Media cross-pollination?

February 1, 2009

Media cross-pollination?

Catching up on Charlie Rose's week, I was struck by one of A.O. Scott's comment about "The Reader". He had quite a few reticenses about the movie but a particular one was that the movie "mystifies" reading and literature. To paraphrase him,  A.O. Scott does not believe that books are as transformative as they are often portrayed to be. (In "The Reader", he actually thought the point was almost assumed but not proven in any way, since the viewers are never made prevvy in any way to if or how the Kate Winslet's character may have been truly changed by her readings.)

What is truer and truer however is that media are cross-pollinating. More and more, people watch movie versions of books, then go buy the book; people listen to books on their ipods; people write books on the web; people write stories in group etc. In today's New York Times there is even a story about a a singer-songwriter from Brooklyn, Patrick Shea,  whose been writing one song for each of the 136 chapters in “Moby-Dick.”  Talk about mixing it all!
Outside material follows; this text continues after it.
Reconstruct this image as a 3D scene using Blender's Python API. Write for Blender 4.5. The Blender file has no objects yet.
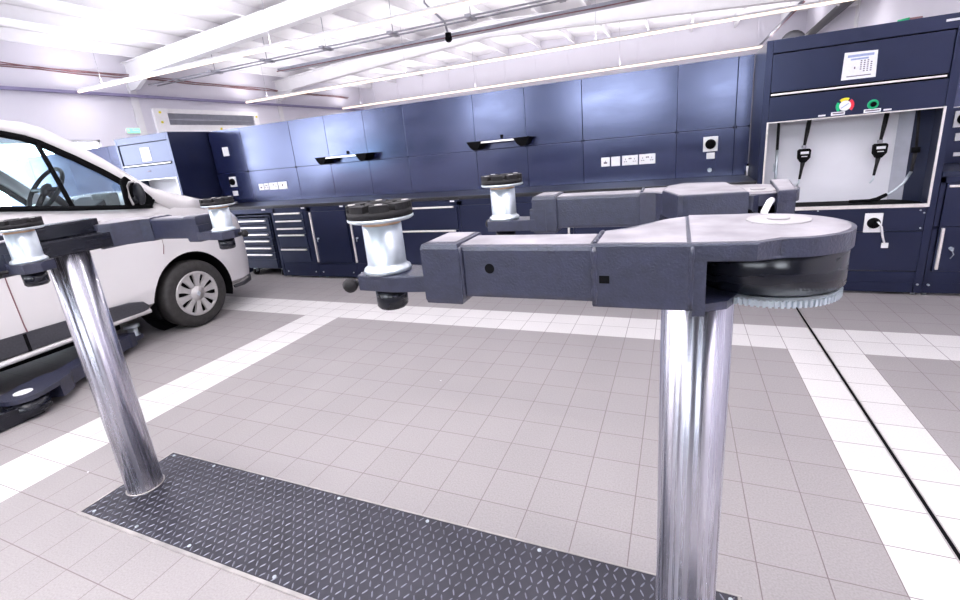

What is for sure is that in this case, the written word, and its mythical standing are still the source of the exercises.  For those who worry about an endangered future, the question is not wil books disappear, they will in their paper form, but how to take advantage of the popularization of the distribution channels to help pushing the best to the front. Who will be the filters of tomorrow? Who will help fire up our imaginations? Who will be the cultural Obamas of 2010? That is what I wonder about.